The earth and ionosphere generate a symphony of frequencies ranging from 0.01 hertz to 300 hertz, and some of the large resonances occurring in the earth’s field are in the same frequency range as those occurring in the human cardiovascular system, brain and autonomic nervous system. Although researchers have looked at some of the possible interactions between the earth’s field and human, animal and plant activity, new data from GCI research is indicating that we may be more deeply interconnected with the earth’s field than previously imagined.
Historically, many cultures believed their collective behavior could be affected by the sun and other external cycles and influences. This belief has proven to be true. On a larger societal scale, increased violence, crime rate, social unrest, revolutions and frequency of terrorist attacks have been linked to the solar cycle and the resulting disturbances in the geomagnetic field. The first scientific evidence of this was provided by Alexander Tchijevsky, a Russian scientist who noticed that more severe battles in World War I occurred during peak sunspot periods. Tchijevsky then conducted a thorough study of global human history dating back to 1749 and compared the occurrence of key events with the occurrence of solar cycles over the same time period until 1926. The figure below, reconstructed from Tchijevsky’s original data, plots numbers of significant human events corresponding with the occurrence of solar cycles from 1749 to 1926.
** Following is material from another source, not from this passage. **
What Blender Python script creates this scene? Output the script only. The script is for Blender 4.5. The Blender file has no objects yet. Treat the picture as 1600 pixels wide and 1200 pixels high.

Image copyright HeartMath Institute.
Tchijevsky’s original data: The blue line plots the annual number of important political and social events such as the start of wars, social revolutions, etc., while the red line plots solar activity as indicated by the number of sunspots from 1749 to 1922. The histories of 72 countries were compiled, and it was found that 80% of the most significant events occurred during solar maximums, which correlate with the highest periods of geomagnetic activity.
Solar activity has not only been associated with social unrest. It also has been related to the periods of greatest human flourishing, with definitive spurts in architecture, arts and science and positive social change.